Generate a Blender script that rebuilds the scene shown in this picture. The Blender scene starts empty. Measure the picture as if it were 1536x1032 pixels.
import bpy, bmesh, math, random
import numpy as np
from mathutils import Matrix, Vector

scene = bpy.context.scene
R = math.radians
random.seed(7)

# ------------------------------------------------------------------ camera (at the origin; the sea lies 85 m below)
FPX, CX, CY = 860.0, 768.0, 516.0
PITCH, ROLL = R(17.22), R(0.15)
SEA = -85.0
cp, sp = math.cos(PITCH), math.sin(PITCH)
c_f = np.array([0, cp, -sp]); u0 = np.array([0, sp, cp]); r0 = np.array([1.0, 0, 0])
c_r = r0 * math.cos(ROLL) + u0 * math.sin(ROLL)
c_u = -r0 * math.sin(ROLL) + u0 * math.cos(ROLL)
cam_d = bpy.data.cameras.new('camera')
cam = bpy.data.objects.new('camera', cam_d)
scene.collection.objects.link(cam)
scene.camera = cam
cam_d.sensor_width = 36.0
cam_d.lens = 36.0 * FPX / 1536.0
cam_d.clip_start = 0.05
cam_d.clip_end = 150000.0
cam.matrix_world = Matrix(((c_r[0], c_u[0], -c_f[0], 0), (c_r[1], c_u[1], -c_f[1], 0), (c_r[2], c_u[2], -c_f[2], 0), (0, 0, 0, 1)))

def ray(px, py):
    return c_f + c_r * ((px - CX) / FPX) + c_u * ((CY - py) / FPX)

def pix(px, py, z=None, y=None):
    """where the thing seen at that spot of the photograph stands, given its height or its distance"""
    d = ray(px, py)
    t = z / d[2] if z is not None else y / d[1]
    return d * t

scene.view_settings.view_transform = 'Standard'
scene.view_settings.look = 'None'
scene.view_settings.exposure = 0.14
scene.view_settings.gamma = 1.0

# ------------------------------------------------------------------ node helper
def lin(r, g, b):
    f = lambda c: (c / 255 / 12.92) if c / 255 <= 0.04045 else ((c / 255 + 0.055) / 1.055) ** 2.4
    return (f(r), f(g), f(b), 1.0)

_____

▸ TASK STATEMENT
Reproduce the full listing exactly.

▸ SOLUTION
Generate a Blender script that rebuilds the scene shown in this picture. The Blender scene starts empty. Measure the picture as if it were 1536x1032 pixels.
import bpy, bmesh, math, random
import numpy as np
from mathutils import Matrix, Vector

scene = bpy.context.scene
R = math.radians
random.seed(7)

# ------------------------------------------------------------------ camera (at the origin; the sea lies 85 m below)
FPX, CX, CY = 860.0, 768.0, 516.0
PITCH, ROLL = R(17.22), R(0.15)
SEA = -85.0
cp, sp = math.cos(PITCH), math.sin(PITCH)
c_f = np.array([0, cp, -sp]); u0 = np.array([0, sp, cp]); r0 = np.array([1.0, 0, 0])
c_r = r0 * math.cos(ROLL) + u0 * math.sin(ROLL)
c_u = -r0 * math.sin(ROLL) + u0 * math.cos(ROLL)
cam_d = bpy.data.cameras.new('camera')
cam = bpy.data.objects.new('camera', cam_d)
scene.collection.objects.link(cam)
scene.camera = cam
cam_d.sensor_width = 36.0
cam_d.lens = 36.0 * FPX / 1536.0
cam_d.clip_start = 0.05
cam_d.clip_end = 150000.0
cam.matrix_world = Matrix(((c_r[0], c_u[0], -c_f[0], 0), (c_r[1], c_u[1], -c_f[1], 0), (c_r[2], c_u[2], -c_f[2], 0), (0, 0, 0, 1)))

def ray(px, py):
    return c_f + c_r * ((px - CX) / FPX) + c_u * ((CY - py) / FPX)

def pix(px, py, z=None, y=None):
    """where the thing seen at that spot of the photograph stands, given its height or its distance"""
    d = ray(px, py)
    t = z / d[2] if z is not None else y / d[1]
    return d * t

scene.view_settings.view_transform = 'Standard'
scene.view_settings.look = 'None'
scene.view_settings.exposure = 0.14
scene.view_settings.gamma = 1.0

# ------------------------------------------------------------------ node helper
def lin(r, g, b):
    f = lambda c: (c / 255 / 12.92) if c / 255 <= 0.04045 else ((c / 255 + 0.055) / 1.055) ** 2.4
    return (f(r), f(g), f(b), 1.0)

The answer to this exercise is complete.